Nonthermal plasma catalysis enhances simultaneous removal of toluene and ozone over TiO2@ZIF-8

Ultrasmall TiO 2 nanoparticles (average diameter of 6.6 nm) were encapsulated inside zeolitic imidazolate framework-8 (ZIF-8) via a self-assembly method, and the synthesized TiO 2 @ZIF-8 catalyst was applied for the removal of toluene using nonthermal plasma (NTP). Physicochemical characterization was performed to investigate the structure and morphology of TiO 2 @ZIF-8. The results revealed the high dispersion of TiO 2 nanoparticles in ZIF-8 and the formation of a Z-type heterojunction between TiO 2 and ZIF-8, which efficiently utilized the UV light generated during plasma discharge to produce •OH and •O 2 ‾ . Upon treating toluene exhaust gas of 100 mg·(m 3 ) −1  at 92.5% relative humidity, the toluene conversion efficiency was significantly improved to 91.17% with a CO X selectivity of 76.45% by TiO 2 @ZIF-8 in NTP-catalysis at a specific energy density (SED) of 507 J L −1 , which was improved by 45.96% and 52.27%, respectively. This was mainly due to the good hydrophobicity of ZIF-8, which helped maintain efficient catalytic performance under high humidity. The maximum ozone decomposition efficiency of 99.22% was achieved for the accelerated charge transfer efficiency and nearly formed NTP discharge behavior in the porous structures of the catalyst. In the 36-h stability test, high efficiency of toluene conversion, CO X selectivity, and ozone decomposition were maintained with no significant decay observed. Discharge characteristic analysis and electron paramagnetic resonance (EPR) characterization revealed the mechanism of toluene degradation in which electrons, ·OH, ·O 2 ⁻, and O 3 participated in toluene degradation.
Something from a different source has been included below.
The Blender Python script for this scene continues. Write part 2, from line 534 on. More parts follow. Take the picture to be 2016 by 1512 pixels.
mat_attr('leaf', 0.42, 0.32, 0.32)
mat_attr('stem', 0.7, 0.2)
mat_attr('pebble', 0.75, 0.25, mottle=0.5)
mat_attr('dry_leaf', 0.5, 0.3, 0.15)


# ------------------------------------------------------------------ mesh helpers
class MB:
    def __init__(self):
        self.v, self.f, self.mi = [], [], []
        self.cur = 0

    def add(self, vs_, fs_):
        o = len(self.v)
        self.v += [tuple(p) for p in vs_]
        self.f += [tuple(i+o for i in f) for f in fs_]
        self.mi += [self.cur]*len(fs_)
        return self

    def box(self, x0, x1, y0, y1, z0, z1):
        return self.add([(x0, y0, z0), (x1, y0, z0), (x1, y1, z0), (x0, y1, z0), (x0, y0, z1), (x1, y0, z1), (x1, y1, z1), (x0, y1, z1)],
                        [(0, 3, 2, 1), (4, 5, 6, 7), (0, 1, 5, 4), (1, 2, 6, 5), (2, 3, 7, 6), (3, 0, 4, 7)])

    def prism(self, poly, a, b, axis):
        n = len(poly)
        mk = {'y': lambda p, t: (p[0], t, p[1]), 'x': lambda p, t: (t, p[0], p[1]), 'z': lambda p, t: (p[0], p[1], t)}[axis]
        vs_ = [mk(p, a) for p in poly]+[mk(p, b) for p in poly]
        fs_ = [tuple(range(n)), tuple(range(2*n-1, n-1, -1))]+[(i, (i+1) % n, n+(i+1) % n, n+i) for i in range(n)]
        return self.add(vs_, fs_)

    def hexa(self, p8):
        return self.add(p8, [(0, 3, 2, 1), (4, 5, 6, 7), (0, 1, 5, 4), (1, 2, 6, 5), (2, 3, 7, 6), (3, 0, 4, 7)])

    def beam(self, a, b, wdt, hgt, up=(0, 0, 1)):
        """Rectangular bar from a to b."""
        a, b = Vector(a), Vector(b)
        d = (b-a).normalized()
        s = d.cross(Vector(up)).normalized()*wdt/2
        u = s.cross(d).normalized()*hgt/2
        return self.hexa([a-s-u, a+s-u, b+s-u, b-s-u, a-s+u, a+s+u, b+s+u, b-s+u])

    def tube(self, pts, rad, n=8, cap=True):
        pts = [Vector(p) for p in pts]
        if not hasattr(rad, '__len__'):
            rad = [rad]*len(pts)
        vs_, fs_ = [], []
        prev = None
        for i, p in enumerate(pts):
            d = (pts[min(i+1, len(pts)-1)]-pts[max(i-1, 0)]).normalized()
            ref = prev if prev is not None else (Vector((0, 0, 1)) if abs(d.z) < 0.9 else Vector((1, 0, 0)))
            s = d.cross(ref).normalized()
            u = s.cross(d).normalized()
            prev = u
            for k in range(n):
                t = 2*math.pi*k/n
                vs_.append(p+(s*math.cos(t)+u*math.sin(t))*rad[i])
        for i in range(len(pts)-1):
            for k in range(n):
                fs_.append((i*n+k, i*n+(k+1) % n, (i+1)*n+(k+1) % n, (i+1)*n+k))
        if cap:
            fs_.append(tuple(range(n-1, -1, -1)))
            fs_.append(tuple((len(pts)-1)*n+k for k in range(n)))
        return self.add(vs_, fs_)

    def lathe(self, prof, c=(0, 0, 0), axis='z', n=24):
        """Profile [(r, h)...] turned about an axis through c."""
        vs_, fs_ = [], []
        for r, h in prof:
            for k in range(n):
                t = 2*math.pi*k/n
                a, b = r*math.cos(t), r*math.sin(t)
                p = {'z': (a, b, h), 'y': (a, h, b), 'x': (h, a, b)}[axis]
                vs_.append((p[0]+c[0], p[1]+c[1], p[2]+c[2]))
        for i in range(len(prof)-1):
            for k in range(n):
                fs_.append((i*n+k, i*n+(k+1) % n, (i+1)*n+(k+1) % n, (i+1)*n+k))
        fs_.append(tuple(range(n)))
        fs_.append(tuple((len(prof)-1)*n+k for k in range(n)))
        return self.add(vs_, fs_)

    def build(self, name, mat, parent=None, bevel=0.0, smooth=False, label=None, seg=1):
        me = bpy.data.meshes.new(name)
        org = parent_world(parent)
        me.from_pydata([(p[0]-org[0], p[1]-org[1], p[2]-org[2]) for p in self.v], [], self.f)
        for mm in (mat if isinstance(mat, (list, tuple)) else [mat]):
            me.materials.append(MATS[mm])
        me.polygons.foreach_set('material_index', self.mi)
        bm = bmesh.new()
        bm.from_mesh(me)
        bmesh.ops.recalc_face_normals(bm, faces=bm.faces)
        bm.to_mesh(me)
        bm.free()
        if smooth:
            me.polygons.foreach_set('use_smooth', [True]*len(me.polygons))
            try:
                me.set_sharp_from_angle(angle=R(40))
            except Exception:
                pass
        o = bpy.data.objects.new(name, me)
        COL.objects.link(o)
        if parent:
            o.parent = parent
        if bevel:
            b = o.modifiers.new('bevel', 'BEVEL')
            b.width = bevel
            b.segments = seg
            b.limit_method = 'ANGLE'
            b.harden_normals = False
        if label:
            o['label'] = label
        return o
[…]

The possible pathways of toluene degradation were proposed based on the intermediates detected by chromatography–mass spectrometry. This work provides a new approach for anchoring and dispersing nanoparticles by ZIF-8 to avoid the reunion of nanoparticles and a new direction for synthesizing high-performance catalysts for volatile organic compound (VOC) degradation in NTP-catalysis.